Winning on Sunday seems all but a necessity for Tottenham on Sunday to keep up with the teams running away with the top four spots in the League. But what's the view from the other side?

Ian Walton

Between running a political diary, appearing on UK TV and running a popular magazine, broadcaster/publisher/blogger Iain Dale somehow finds time to manage the excellent In advance of Sunday's tie between his club and ours, a game which will have pivotal implications for the league going forwards for both sides, I caught up with Iain to ask him a few questions about his perspective on what fans of both teams should be looking out for on the day.


EF: The first question of course is how are you feeling about West Ham's brilliant form going on to this tie? Are you looking at the next few months with optimism or caution with regards to holding on the solid league foothold the club has achieved so far?

ID: Well, we're in 7th place, at least ten places above where most pundits thought we'd be. It's been an excellent season so far and there's no reason to think it has to deteriorate from here. We have a very well organised, physical side, which other teams are finding difficult to break down. We have a superb defensive record and a midfield three which is performing miracles.

EF: Indisputably, West Ham-Spurs is a derby of sorts, and it's always felt like there's more than just geographical proximity underpinning that. What would you say drives the traditional rivalry between Spurs and West Ham fans?

ID: I don't know. I am un atypical West Ham fan in that I have always had a bit of a soft spot for Spurs. Most West Ham fans regard Spurs alongside Millwall as the team we love to hate. For me that's Arsenal. I don't know where this hatred has sprung from. Spurs have always played an entertaining style of football and that's why I like watching them.

EF: What's your favourite ever memory from this tie in the past?

ID: I wasn't there, but David Cross's 4 goals at White Hart Lane in 1981 (I think) takes some beating. But Dani's late goal in the late 1990s was also memorable. For some reason I always go into a game at White Hart Lane thinking we will get something out of it. We just need to keep a certain Mr Defoe quiet.

EF: Moving on the game in hand and looking at tactics, Sam Allardyce has made devastating use of the 4-2-3-1 formation in West Ham's league games to date, with Andy Carroll taking a pivotal role leading the line and Kevin Nolan shouldering a lot of the goalscoring burden. Do you see him making any special adjustments anywhere for this game?

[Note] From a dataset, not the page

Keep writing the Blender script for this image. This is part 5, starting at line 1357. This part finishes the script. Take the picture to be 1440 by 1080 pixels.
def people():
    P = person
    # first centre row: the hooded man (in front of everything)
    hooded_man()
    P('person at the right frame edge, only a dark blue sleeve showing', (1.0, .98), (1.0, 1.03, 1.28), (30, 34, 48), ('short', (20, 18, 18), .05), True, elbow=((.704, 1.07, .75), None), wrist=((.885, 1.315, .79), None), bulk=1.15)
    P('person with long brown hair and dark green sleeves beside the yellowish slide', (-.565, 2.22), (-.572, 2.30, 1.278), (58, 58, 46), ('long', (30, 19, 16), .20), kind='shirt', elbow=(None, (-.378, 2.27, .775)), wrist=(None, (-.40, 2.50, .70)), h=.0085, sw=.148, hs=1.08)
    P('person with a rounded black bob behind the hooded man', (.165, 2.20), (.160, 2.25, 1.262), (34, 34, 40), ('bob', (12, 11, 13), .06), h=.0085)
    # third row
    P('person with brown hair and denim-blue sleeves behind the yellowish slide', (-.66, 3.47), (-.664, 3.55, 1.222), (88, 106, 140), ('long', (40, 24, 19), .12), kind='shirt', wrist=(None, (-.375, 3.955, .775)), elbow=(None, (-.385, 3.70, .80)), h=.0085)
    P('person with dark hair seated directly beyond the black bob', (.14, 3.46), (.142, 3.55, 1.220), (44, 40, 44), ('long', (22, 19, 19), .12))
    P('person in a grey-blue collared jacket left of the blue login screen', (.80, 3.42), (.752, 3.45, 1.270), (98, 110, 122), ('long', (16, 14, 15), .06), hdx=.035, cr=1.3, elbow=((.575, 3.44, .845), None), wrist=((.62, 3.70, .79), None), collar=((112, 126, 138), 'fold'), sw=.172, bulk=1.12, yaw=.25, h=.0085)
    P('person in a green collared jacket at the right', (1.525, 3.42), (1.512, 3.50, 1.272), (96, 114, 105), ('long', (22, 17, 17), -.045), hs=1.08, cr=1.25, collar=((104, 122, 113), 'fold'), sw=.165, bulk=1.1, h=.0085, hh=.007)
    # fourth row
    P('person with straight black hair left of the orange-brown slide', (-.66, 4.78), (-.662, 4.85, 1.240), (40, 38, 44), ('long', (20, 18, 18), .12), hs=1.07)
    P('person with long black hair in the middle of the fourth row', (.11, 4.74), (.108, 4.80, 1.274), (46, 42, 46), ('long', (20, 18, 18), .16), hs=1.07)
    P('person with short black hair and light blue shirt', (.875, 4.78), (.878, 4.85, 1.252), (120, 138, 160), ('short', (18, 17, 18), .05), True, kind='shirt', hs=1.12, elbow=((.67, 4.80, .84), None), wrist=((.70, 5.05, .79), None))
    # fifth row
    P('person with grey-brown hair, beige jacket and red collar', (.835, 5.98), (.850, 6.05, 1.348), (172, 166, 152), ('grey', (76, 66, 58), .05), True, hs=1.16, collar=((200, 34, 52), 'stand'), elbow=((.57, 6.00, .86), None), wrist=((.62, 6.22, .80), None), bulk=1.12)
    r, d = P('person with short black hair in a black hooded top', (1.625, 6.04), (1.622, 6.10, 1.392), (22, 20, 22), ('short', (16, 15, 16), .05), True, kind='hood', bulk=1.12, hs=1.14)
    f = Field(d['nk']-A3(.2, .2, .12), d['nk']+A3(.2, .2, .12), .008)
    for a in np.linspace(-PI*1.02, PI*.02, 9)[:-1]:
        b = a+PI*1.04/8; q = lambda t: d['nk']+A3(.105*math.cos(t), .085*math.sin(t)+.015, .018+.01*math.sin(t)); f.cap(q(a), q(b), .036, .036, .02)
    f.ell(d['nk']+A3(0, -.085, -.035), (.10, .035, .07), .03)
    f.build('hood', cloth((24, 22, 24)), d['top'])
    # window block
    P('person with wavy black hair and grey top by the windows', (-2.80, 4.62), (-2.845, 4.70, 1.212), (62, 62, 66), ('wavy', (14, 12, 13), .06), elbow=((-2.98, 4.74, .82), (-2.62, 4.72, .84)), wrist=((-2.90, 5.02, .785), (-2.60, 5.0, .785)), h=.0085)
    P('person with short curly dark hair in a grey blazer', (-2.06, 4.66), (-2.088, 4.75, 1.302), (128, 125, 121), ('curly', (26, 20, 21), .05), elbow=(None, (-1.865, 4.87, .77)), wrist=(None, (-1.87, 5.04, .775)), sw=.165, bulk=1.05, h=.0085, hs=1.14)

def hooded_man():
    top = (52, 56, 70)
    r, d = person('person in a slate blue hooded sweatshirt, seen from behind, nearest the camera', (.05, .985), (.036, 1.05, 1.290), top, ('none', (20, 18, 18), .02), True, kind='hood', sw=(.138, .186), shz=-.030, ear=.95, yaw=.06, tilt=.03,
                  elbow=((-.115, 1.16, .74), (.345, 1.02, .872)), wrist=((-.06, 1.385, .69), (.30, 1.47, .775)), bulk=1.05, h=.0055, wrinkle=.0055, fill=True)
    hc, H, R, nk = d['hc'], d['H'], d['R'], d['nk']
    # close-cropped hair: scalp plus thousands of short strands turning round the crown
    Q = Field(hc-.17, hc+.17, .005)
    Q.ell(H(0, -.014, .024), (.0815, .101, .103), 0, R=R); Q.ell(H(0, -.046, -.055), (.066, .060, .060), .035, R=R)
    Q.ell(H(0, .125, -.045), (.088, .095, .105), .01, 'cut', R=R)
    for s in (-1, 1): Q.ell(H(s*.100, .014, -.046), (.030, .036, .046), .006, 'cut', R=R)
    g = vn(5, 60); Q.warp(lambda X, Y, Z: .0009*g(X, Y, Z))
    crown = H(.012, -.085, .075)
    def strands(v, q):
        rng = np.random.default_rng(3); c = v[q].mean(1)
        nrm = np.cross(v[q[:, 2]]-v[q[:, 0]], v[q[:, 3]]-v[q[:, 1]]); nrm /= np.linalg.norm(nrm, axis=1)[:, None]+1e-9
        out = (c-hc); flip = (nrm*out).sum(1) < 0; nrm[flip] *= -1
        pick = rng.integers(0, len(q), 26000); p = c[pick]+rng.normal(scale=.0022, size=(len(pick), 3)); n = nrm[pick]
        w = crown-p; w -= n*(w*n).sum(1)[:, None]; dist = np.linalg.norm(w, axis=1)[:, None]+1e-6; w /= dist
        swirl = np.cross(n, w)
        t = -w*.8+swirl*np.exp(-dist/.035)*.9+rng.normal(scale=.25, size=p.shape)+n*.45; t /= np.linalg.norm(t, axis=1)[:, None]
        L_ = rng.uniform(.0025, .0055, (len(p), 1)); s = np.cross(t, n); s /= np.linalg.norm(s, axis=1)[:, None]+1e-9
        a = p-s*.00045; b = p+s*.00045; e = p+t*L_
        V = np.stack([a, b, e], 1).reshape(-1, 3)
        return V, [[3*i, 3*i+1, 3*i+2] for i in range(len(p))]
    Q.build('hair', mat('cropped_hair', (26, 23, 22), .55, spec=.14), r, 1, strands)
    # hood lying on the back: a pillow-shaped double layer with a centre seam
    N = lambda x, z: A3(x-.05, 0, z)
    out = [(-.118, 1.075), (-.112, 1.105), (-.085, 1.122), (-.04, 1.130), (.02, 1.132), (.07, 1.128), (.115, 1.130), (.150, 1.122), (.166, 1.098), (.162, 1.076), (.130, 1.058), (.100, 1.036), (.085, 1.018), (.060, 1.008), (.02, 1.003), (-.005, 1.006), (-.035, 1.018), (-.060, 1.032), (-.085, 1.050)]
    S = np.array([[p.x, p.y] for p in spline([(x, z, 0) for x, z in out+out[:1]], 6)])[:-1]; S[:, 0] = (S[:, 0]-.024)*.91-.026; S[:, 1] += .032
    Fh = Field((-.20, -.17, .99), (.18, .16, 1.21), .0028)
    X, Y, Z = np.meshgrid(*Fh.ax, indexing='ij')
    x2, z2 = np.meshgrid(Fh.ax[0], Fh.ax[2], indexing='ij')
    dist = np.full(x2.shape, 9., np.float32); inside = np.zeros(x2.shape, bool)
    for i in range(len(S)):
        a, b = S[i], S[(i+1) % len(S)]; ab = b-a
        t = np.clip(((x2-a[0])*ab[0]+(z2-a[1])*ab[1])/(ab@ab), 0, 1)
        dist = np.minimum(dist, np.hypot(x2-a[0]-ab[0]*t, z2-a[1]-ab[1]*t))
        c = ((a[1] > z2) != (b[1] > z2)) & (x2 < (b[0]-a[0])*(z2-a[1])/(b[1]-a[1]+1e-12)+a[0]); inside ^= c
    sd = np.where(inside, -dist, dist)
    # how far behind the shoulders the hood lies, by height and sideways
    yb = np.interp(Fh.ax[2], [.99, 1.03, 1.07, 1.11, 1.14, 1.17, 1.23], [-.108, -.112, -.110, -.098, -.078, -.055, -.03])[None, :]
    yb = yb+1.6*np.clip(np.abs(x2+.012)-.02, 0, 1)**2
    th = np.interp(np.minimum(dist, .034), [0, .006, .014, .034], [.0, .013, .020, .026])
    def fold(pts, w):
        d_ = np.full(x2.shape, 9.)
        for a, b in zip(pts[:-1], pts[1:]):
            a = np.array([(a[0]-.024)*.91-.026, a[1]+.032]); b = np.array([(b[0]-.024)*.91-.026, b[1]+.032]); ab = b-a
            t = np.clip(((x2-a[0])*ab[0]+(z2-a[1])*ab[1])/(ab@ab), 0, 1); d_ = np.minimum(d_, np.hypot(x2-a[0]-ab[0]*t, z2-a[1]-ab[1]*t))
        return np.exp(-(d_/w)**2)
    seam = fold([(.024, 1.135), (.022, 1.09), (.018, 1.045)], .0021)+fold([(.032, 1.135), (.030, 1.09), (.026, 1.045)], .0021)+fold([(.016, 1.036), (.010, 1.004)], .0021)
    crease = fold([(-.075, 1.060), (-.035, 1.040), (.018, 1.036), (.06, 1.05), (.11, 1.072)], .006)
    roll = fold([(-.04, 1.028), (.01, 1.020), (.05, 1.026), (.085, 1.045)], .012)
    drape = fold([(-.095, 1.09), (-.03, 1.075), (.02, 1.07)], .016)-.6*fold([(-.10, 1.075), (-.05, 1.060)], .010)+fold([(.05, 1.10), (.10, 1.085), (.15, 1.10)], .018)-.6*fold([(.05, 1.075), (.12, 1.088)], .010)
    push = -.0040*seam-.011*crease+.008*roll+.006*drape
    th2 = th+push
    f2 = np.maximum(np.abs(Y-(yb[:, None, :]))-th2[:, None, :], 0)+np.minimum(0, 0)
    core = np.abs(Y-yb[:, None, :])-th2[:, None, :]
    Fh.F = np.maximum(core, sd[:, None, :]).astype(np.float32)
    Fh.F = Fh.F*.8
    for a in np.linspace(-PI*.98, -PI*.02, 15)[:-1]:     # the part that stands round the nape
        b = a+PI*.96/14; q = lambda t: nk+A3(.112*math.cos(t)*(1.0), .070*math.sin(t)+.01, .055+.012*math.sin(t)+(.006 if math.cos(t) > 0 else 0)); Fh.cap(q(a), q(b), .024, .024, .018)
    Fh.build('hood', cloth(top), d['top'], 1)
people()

ID: I don't, to be honest, although with Yossi Benayoun out, as well as Vaz Te, we will be weaker on the right in attack. Gary O'Neil played there against Stoke, but he is not a strong player and it may be that Sam puts a more defensive player in there. The key is Mark Noble, who plays in the defensive part of the triangle. His form has been a revelation this season and he will be a key part of this game. You'd think that the crowd would be on Andy Carroll's back seeing as he hasn't scored so far, but not a bit of it. He has been immense. No side we have played against knows what to do with him. He has played a crucial part in virtually all our goals since his arrival from Liverpool. He and Nolan have an immense understanding, both on and off the pitch.

EF: Obviously dealing with West Ham's massive aerial prowess will be a big task for Spurs on Sunday, particularly for Steven Caulker and William Gallas- I imagine Sandro will have a task with keeping Mark Noble quiet too. Where do you see the other big matchups coming on the pitch?

ID: I suspect whoever marks Nolan will have their work cut out, but it's the wings where Spurs need to concentrate on and stop balls into Andy Carroll to knock down for Nolan to latch onto.

EF: In your opinion, who's Tottenham's key danger man for this tie--the one who'll give the Hammers the toughest time?

ID: Defoe. He has a tremendous scoring record against us. Let's hope your rubbish new manager leaves him on the bench!

EF: On the subject of the little fella, what sort of reception do you think he can expect from the travelling West Ham fans, given his history with the club?

ID: It's difficult to forget what he did. Just to remind you, he put in a transfer request the day after we were relegated in 2006. A real insult to a club which had given him everything. But young people do immature things and he was probably under the influence of an agent. I thought there was a real chance he might have come back to Upton Park last summer and I wish he had. He and Carroll would have been immense. So yes, he will attract some boos, but we all recognise him as the great striker that he is.

EF: Finally, inevitably--what's your score prediction?

ID: I'd be happy with a point, but we have a good away record and we could nick it 1-0. I suspect that it will be the team who scores the best of three who will win it, though. Unless your lot have dodgy lasagna again!